Jacob van Lennep (1865)

Gepubliceerd op 11-07-2022

Varen

betekenis & definitie

o.w.

1. Oorspronkelijk: Met de trekschuit varen Schuitjen varen. D’uitheemsche, die al dat gewoel ziet op de baren, meent Amsterdam is van dien avont leegh gevaeren.

Antonides. IJstroom.

2. Een betrekking aan boord bekleeden. Hy Vaart als schipper, als schieman, als licht matroos. Ten oorlog, ten koopvaardy varen.
3. Strekken, geplaatst zijn, wanneer men van het loopend tuig spreekt. De bagijnebras Vaart langs het grootwant. De marszeilvallen Varen langs de masten, enz.
4. ’t woord wordt somwijlen bedr. gebezigd, wanneer men de gevolgen van ’t varen aanduidt: hy heeft zich rijk Gevaren; hy heeft zijn schuit lek Gevaren.

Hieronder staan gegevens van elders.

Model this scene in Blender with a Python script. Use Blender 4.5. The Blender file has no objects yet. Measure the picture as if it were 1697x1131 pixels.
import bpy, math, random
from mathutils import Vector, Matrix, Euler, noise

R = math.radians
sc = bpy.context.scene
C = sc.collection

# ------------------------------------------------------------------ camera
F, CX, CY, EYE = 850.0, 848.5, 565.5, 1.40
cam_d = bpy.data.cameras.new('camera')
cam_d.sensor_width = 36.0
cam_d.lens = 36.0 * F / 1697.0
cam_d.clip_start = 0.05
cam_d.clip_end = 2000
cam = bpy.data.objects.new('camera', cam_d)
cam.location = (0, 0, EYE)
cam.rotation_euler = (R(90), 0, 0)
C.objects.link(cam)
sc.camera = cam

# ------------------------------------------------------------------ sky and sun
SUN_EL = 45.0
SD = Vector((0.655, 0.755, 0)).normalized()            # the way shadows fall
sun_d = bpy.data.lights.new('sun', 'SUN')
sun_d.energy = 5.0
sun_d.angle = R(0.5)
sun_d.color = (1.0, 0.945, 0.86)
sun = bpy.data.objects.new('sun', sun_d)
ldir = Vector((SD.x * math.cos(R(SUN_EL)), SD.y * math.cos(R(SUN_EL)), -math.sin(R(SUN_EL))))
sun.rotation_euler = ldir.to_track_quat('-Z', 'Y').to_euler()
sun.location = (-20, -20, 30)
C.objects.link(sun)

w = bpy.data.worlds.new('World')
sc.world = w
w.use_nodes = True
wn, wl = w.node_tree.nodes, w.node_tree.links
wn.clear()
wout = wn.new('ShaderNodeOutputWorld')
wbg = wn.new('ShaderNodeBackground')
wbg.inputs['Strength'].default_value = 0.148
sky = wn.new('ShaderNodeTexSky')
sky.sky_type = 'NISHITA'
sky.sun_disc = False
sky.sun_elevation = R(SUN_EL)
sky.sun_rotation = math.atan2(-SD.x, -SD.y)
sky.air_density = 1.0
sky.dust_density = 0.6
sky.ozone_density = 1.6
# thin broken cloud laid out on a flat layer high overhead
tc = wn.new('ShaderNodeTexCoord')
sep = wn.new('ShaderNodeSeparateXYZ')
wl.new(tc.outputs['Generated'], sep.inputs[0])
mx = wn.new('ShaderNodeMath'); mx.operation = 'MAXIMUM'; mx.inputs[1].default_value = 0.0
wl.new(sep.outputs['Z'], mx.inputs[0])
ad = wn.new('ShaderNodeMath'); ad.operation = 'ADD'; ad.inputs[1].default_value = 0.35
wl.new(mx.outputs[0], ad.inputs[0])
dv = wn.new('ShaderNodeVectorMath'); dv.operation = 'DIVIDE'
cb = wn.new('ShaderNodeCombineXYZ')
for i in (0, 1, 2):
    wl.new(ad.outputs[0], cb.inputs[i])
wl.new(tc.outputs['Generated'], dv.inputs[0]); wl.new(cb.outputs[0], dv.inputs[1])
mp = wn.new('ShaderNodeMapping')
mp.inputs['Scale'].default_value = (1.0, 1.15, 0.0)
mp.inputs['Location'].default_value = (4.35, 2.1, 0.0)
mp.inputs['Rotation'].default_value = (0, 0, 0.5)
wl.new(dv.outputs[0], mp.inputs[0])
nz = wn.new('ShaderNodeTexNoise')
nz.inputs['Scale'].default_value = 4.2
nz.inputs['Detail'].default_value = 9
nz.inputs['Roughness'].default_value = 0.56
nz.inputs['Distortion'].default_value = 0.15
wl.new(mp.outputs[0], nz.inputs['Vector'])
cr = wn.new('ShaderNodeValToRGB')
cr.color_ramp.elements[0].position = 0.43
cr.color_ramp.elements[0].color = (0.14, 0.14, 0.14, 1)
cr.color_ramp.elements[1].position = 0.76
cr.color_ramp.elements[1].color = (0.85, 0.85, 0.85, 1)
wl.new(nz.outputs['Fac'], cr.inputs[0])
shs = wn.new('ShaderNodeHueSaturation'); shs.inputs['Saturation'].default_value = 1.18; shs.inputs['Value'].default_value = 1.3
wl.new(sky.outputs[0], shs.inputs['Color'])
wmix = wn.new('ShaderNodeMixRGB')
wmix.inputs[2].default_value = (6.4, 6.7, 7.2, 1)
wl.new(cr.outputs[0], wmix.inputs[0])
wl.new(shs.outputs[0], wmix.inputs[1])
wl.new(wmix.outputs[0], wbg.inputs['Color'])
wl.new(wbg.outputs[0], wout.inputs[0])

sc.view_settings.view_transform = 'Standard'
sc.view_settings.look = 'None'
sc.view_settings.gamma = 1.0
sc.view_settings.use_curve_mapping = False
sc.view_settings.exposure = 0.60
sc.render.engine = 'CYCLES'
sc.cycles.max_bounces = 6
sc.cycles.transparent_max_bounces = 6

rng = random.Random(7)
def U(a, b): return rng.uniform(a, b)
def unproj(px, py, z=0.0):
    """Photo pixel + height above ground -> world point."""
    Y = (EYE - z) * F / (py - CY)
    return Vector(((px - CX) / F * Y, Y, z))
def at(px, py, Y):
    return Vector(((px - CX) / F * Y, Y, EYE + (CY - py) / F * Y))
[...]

Spreekwijzen: Hoe Vaartgy? (De vraag naar iemands welstand is aan het in Holland oudtijds meest gewoon bedrijf ontleend).

Voor wind en stroom varen (voorspoedig zijn).

Hy vaart tegen den stroom op (hy biedt alle hindernissen het hoofd).

In een anders zog varen (een ander navolgen).

By den wal langs varen (zich niet bloot geven, niets wagen).

Met dubbele passen varen. Zie pas.

Hy tuigt vroeg en hy Vaart laat (hy maakt oneindig veel omslag, hy is niet klaar).

Hy roept: lui! en hy Vaart morgen eerst (hy maakt veel leven over niets).

Hy Vaart, zoo als de groote mast vaart. (Hy is en blijft even dom).

Zy varen in ééne beurs (zy handelen voor gemeene rekening).

Wie in de schuit is moet meêvaren. Zie schuit.

Waar men voor scheep komt, daar moet men voor varen. Zie scheep.

Hy heeft de kooi lek Gevaren. Zie kooi.

Het is kwalijk met hem Gevaren (slecht met hem afgeloopen).

Van Duinkerken ter haring varen. Zie haring.